Fake News as Propaganda

3 Questions to Martin Hoffmann

– Fake-news! It’s a defamation against journalists, extolled President of the European Federation of Journalists, Mogens Blicher Bjerregård at the recent ECPMF conference in Leipzig, Germany.

The idea that fake news is not only pernicious by nature but also misleading and damaging to the role of journalists was underlined by several speakers. Fake news defame the impartiality of journalists and peddles rhetoric deemed anti-democratic on account of its non-existent veracity.
Martin Hoffmann is the author of a new report titled Concept of the Enemy II – ‘lying press’ and journalistic self-assertion which looks into the trend of violence against journalists in an environment of fake-news and unsubstantiated stories being spread in German. Netopia had the opportunity to ask Martin Hoffman three questions.

What are the findings of your report and how do you see fake news leading to claims of Lügenpresse?

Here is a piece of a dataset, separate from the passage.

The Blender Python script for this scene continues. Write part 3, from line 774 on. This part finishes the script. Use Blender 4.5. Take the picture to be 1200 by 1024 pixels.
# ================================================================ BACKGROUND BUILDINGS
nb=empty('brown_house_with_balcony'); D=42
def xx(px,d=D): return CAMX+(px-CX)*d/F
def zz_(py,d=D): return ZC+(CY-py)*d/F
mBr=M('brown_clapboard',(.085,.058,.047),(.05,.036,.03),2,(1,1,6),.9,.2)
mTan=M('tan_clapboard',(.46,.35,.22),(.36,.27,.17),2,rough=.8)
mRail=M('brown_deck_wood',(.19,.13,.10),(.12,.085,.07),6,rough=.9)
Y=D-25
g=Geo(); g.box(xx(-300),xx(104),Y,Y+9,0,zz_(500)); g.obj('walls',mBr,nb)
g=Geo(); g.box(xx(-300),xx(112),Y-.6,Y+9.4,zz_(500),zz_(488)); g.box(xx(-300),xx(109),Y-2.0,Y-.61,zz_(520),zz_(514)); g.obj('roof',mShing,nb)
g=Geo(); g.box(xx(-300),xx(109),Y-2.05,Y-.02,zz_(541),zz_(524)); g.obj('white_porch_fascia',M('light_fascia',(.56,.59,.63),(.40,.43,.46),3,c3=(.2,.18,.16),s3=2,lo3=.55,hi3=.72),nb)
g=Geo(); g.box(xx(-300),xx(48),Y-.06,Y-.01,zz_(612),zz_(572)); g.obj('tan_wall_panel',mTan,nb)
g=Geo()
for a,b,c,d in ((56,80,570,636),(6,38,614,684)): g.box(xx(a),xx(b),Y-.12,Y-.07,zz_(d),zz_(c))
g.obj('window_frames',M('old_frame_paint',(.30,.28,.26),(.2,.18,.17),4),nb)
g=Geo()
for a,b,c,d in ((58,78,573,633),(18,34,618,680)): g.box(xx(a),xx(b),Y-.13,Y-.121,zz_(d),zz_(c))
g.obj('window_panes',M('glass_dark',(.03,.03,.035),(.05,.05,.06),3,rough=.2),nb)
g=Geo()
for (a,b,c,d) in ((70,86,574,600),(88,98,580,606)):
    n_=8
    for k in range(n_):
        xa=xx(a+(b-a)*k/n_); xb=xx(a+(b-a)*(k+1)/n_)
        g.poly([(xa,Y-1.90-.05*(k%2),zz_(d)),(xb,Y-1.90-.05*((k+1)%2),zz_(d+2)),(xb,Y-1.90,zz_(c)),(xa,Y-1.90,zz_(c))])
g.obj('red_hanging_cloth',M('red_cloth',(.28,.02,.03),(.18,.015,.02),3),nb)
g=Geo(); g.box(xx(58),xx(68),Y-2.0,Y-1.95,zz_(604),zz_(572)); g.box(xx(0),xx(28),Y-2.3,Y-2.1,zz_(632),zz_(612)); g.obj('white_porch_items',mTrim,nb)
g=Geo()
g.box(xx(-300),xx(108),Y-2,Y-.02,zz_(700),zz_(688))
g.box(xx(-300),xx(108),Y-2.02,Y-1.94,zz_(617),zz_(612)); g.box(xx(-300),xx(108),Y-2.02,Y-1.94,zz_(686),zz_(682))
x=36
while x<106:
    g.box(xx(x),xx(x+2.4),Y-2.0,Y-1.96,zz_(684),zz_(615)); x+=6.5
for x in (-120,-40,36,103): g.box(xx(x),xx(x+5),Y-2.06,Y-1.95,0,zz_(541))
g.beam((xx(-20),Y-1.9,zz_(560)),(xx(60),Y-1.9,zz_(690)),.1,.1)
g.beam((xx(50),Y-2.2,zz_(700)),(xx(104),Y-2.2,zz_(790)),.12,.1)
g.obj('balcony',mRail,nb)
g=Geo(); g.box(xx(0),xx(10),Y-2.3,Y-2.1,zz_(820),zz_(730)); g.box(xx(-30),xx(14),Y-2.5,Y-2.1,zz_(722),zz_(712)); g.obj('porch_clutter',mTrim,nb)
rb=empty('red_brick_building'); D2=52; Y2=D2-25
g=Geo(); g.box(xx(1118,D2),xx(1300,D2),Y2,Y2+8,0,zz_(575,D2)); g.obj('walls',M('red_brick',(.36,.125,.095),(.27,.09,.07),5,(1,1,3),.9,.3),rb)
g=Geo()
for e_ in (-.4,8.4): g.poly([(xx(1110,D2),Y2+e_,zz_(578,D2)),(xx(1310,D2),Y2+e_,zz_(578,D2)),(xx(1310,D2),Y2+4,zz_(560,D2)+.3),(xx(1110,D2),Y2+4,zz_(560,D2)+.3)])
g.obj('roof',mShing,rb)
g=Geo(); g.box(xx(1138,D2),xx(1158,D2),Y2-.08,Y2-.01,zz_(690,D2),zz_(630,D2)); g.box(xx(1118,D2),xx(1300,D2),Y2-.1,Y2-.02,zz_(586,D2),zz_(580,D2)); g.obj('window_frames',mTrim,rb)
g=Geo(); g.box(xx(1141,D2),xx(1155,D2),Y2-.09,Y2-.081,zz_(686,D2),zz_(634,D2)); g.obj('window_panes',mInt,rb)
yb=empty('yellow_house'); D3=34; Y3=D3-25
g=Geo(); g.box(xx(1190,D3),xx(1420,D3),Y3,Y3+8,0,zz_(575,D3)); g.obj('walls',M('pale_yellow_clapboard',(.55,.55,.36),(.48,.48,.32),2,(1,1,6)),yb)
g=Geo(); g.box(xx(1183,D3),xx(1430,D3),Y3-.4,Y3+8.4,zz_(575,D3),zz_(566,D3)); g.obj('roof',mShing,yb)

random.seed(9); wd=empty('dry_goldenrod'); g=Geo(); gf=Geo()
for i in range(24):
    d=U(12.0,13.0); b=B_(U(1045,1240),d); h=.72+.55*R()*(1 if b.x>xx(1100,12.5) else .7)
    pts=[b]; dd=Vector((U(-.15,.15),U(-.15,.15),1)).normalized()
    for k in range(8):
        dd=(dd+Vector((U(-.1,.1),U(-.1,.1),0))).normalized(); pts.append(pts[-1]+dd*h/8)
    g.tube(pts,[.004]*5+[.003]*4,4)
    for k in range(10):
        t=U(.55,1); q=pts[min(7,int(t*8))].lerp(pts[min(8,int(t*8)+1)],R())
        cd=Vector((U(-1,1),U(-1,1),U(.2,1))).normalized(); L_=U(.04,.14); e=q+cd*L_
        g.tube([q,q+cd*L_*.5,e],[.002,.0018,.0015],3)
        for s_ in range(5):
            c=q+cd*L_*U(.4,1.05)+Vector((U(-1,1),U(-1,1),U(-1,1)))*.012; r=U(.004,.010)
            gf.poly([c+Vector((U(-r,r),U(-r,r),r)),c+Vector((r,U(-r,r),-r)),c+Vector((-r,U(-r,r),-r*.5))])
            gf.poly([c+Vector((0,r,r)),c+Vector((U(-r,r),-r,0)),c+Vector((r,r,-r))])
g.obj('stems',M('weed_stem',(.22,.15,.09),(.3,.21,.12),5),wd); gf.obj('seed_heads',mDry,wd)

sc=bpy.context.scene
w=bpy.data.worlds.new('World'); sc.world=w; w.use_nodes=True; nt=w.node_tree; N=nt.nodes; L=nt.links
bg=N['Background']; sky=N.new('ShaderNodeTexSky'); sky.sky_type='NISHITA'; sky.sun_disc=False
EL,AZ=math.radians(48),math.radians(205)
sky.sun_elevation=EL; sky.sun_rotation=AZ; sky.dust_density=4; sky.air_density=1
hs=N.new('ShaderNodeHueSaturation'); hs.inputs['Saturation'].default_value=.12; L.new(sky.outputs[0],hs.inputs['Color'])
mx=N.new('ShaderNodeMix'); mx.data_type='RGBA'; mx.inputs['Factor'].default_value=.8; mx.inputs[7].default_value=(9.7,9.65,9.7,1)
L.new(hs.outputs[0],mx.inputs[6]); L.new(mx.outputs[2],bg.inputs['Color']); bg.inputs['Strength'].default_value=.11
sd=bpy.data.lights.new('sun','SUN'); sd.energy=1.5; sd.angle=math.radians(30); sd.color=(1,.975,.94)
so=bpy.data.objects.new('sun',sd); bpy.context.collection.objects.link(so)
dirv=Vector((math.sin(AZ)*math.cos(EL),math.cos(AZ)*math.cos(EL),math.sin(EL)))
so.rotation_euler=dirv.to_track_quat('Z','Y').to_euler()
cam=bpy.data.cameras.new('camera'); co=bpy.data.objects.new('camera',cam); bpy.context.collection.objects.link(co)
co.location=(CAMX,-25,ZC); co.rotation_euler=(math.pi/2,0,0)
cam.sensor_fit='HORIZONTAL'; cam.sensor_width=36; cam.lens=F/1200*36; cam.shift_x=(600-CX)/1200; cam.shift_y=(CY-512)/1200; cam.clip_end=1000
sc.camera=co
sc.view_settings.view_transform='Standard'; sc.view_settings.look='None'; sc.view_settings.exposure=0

We researched the connection between lying press allegations and the increased number of attacks of attacks on journalists from 2015 on. At the end of 2014 some populist movements had arisen, in Saxony, called Pegida, and from 2015 we observed an increasing number of attacks on journalists in Germany.

Firstly, we tried to verify how many attacks happened before Pegida and then 2015, -16 and -17 compared. What we observed a huge increase from 2014 to 2015, where we went from four attacks (defined as physically attacked via beating including spitting) on journalists and then in 2015 43 reports of violence often at the Pegida rallies or other populist movement like Alternative for Germany (AFD) and other gatherings throughout Germany.

 …leaders of these populist movements have from the outset claimed that journalists are “Lügenpresse”, and flagged this point via speeches, posts on social media and raised overall distrust of the media.

We observed that there is a connection because the leaders of these populist movements have from the outset claimed that journalists are “Lügenpresse”, and flagged this point via speeches, posts on social media and raised overall distrust of the media.

Many populist movements take social media posts that amplify their narrative, for instance something negative relating to refugees are presented with spurious examples like “Refugees Receive an Iphone” which are designed to bolster their agenda. They frame the conditions of what they term “Lügenpresse” and then they share the content and claim it to be mainstream media and in cohort with the government. The frame is such that they claim journalists have lost impartiality from government and are acting as a propaganda machine.

Which platforms are the worst for amplifying this phenomenon? 

The platforms weren’t part of our main research, but the main channels for them were Facebook, Twitter, YouTube and some alternative media such as magazines, or info-sheets that then take on the form of authoritative and authentic media. The reach of this kind of social media facilitated the rise of the fake news, which were self-perpetuating creating an echo-chamber or filter-bubble effect. What we know is that the fake news often lacked sources, but used statements to confirm their position.

Who should do something about this, and how?

In the first place, everyone, by challenging the posts, or tweets with an objective answer. The other side, where there is responsibility are the big strong enterprises such as Facebook, Twitter, YouTube and alike that have a responsibility and currently admonish themselves of responsibilities that old-media have. Thirdly, I am not convinced by the German proposal to have publishers remove posts within a week because it pushes the big enterprises to delete posts that might not actually be fake or hate speech. I think it needs further thought because the German proposition could become a chilling effect in countries where well researched media is suppressed. I think some legislation can be useful, but the German approach needs more thought. The problem we have is that commercial enterprise is risk averse, and they would rather not spend their earnings on moderation, so in the end perhaps a form of self-regulation with some strong penalties for non-compliance on a case by case basis set against the rule of law. I am a fan of self-regulation, because hate speech and fake news is not erased well enough and with a law at European level could provide an incentive for this to happen.